In order to determine the compressibility of a layer, the force required to achieve a certain compression of a sample of this layer is measured. To this end, a cylindrical sample of the layer with a diameter of 50 mm is used. This sample is placed between two parallel metal plates of the test machine. These plates on the test machine are cylindrical as well, with a diameter of 50 mm.

In the machine, the upper plate is then moved to the bottom plate until the plate makes contact with the sample at a force IN. Then the test begins.

The upper plate is moved to the bottom plate, whereby the applied force increases by 10N per second and the sample is thus compressed.

When the sample is thus compressed over a distance of 2 mm, the force required to that end is recorded.

The table below provides an overview of the test results of samples taken from different types of layers.

Sample Thickness Number of Compression

Type Web Grain number (mm) blankets force (N)

T48 Edge B03 6 1 AO 100 258

T49 Edge B03 9,5 2 AO 100 324

T50 Edge COL 6 2 AO 100 397

T51 Edge COL 9,5 3 AO 100 331

T52 Edge COL 9,5 4 AO 100 499

T53 Edge B03 6 1 SC 150 200 T54 Edge B03 9,5 2 SC 150 292

T55 Edge COL 6 2 SC 150 909

T56 Edge COL 9,5 3 SC 150 273

T57 Edge COL 9,5 4 SC 150 622

S5 Central COL 6 4 SC 150 1066 or Edge

S6 Central COL 6 5 SC 150 3402 or Edge

S8 Central COL 6 8 AO 100 14166

In this table, the column "type" refers to "edge" when the sample comes from an edge layer and "central" when the sample comes from a central layer. The samples with numbers S5 and S6 can come from a layer which is used as an edge layer as well as from a layer which is used as a central layer.

The column "Web" indicates the type of non-woven material that makes up the layer. B03 refers to non-woven material with a weight of 185 g/m ² , whereas COL non-woven material has a weight of 105 g/m ² .
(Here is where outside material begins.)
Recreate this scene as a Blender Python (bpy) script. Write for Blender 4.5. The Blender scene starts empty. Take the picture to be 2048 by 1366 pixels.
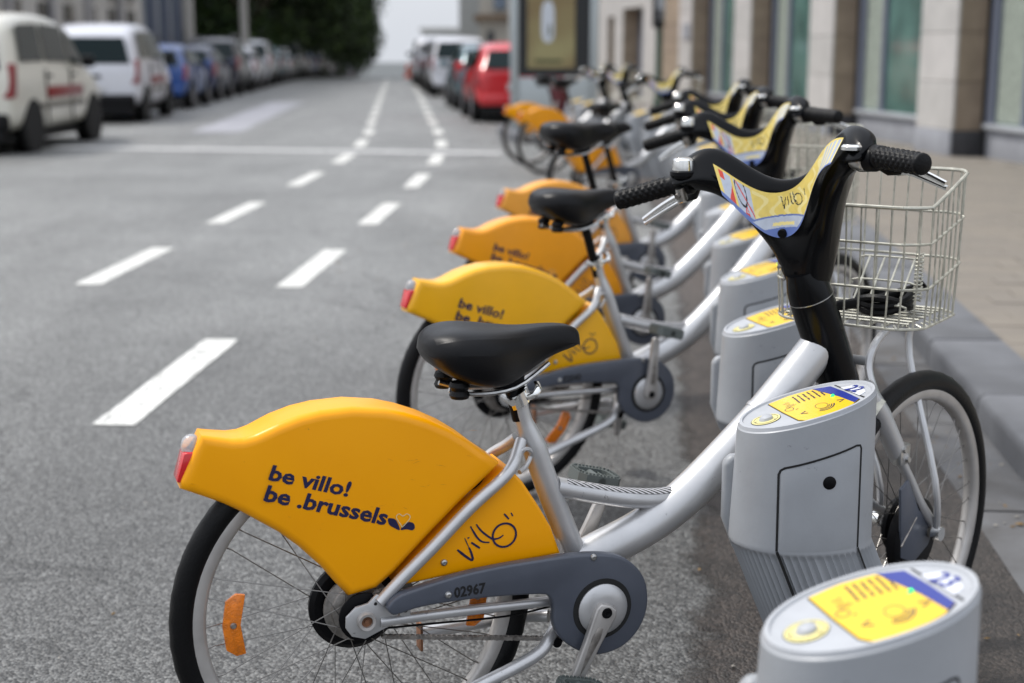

Further, the column "thickness" represents the thickness of the relevant layer of the sanding element, whereas the column "number of blankets" refers to the number of stacked blankets impregnated with resin and abrasive grains out of which the respective layer is formed.

The column "grain" indicates what type of abrasive grain is present in the measured layer. "AO 100" hereby stands for alumina grain with a grit size F-100, whereas "SC 150" refers to silicon carbide grain with a grit size F-150.

The column "Thickness" refers to the thickness of the sample. Since the total thickness of a sanding element comprising three layers corresponds to the thickness of both edge layers plus the thickness of the central layer, a sanding element with a thickness of 25 mm comprises for example a central layer with a thickness of 6 mm and two edge layers with a thickness of 9.5 mm each. The thickness shown in this table is therefore the thickness of a single layer of the sanding element.

The last column in this table shows the pressure force required to obtain a compression of the sample of 2 mm.

It is generally assumed that a sanding element for which the compression force in this last column is situated between 250 N and 1000 N for an edge layer sample, and between 1000 N and 4000 N for a central layer sample, gives very favourable results when it is used for processing the surface of a workpiece. Thus, a sanding element according to said second embodiment may contain, for example, a central layer which is composed like sample S6, whereas on either side of this central layer is provided an edge layer having the composition of, for example, sample T56.

The table above shows only a few examples of layer samples for the sanding element according to the invention. Naturally, a sanding element according to the invention may be composed of a central layer selected from those indicated in the table above and one or several edge layers, referred to in this table, which are provided on either side of this central layer.

In general, the measured compression force for a compression of 2 mm, as set out above, is comprised between 250 N and 4000 N for a sample from an edge layer, and this compression for a sample from a central layer is situated between 750 N and 17500 N. Preferably, the sanding element is hereby composed such that this compression force for the edge layers is smaller than that of the central layer. The latter is in particular the case for a sanding element according to said second embodiment of the invention.

Although in the above-described embodiments of the invention, the sanding element 1 is formed of consecutive layers of a non-woven structure or of non- woven blankets 9, it is of course also possible to use other three-dimensional open fibre or thread structures to this end. Thus, for example, said layers 4, 5, 6 may be formed of a three-dimensional knit, a woven spacer fabric or a three-dimensional fabric with an open structure. This is also possible for said blankets.

The disc according to the invention is particularly interesting when it is used for removing a surface layer on metal surfaces or for smoothing weld seams in, for example, metal or steel surfaces.

The invention not only concerns sanding elements with three different layers 4, 5 and 6, but extends in general to layered sanding elements showing a succession of said layers, whereby the adjacent layers have at least one different layer property, such as for example a different abrasive grain size or a different compressibility.

Thus, for example, it is possible for a sanding element to have only two distinct layers or more than three layers, whereby every layer is provided with abrasive grains having a grain size which is different from the size of the abrasive grains in the other layers. It goes without saying that applying abrasive grains on said blanket according to the described method can be done in many different ways. In addition to the above modes, given as an example, it can also be done by distributing a resin together with abrasive grains on the blanket, by means of spraying for example.

For the sake of completeness, it is further mentioned that a single layer of the sanding element preferably has a minimal thickness of 0.5 mm and is maximally 50 mm thick. This thickness is comprised, for example, between 1.5 mm and 10 mm. The total thickness of the sanding element is then between 1 mm and maximally 200 mm, and preferably between 3 mm and 50 mm.